EMBARGOS DE TERCEIRO – PENHORA SOBRE IMÓVEL GRAVADO POR ALIENAÇÃO FIDUCIÁRIA – Bem imóvel objeto de alienação fiduciária, que passa a pertencer à esfera patrimonial do credor fiduciário, não pode ser objeto de penhora no processo de execução, porquanto o domínio da coisa já não pertence ao executado, mas a um terceiro, alheio à relação jurídica. FRAUDE À EXECUÇÃO NÃO CARACTERIZAÇÃO – Bem adquirido pela embargante após o ajuizamento da ação e da citação, porém, antes do registro da constrição da matrícula correspondente – Ausência de averbação imobiliária de gravame que onerava o bem alienado – Presunção de boa-fé que milita em favor do adquirente, que não tinha conhecimento da existência da demanda capaz de levar os alienantes ao estado de insolvência Boa-fé não elidida – Necessidade de prova de má-fé do terceiro, ônus do qual a Fazenda Estadual não se desincumbiu – Súmula 275 do Superior Tribunal de Justiça. – Sentença mantida. Recurso não provido. (TJSP, 8ª Câmara de Direito Público, Rel. Des. Leonel Costa, Apelação nº 0001493-72.2015.8.26.0103, j.13/12/2017).

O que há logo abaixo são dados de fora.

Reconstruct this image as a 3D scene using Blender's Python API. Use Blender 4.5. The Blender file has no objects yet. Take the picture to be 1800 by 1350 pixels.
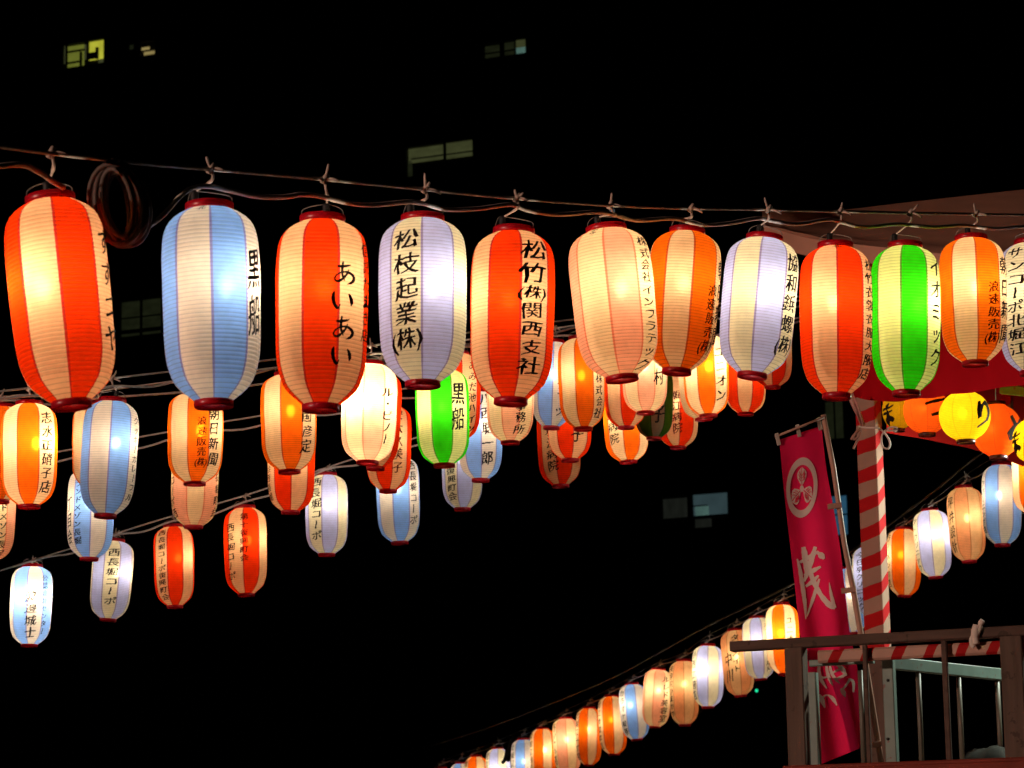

AGRAVO DE INSTRUMENTO – CUMPRIMENTO DE SENTENÇA – DESPESAS CONDOMINIAIS – COBRANÇA – Indeferimento do pedido de desconstituição de penhora incidente sobre o próprio bem, o qual é objeto de alienação fiduciária em garantia em favor da instituição financeira agravante – Conforme entendimento jurisprudencial a penhora deve recair sobre os direitos que o executado possui sobre o bem, e não sobre o próprio bem que originou a dívida condominial – Recurso provido. (TJSP, 25ª Câmara de Direito Privado, Rel. Des. Cláudio Hamilton, Agravo de Instrumento nº 2025585-59.2019.8.26.0000, j. 25/04/2019).

Pelo todo exposto, o parecer que, respeitosamente, submeto à elevada apreciação de Vossa Excelência é pelo não provimento do recurso administrativo.

Sub censura.

São Paulo, 18 de março de 2020.

Alberto Gentil de Almeida Pedroso

Juiz Assessor da Corregedoria

DECISÃO: Aprovo o parecer do MM. Juiz Assessor da Corregedoria e, por seus fundamentos, que adoto, nego provimento ao recurso administrativo. Publique-se. São Paulo, 20 de março de 2020. (a) RICARDO ANAFE, Corregedor Geral da Justiça – Advogado: RICARDO RAMOS BENEDETTI, OAB/SP 204.998.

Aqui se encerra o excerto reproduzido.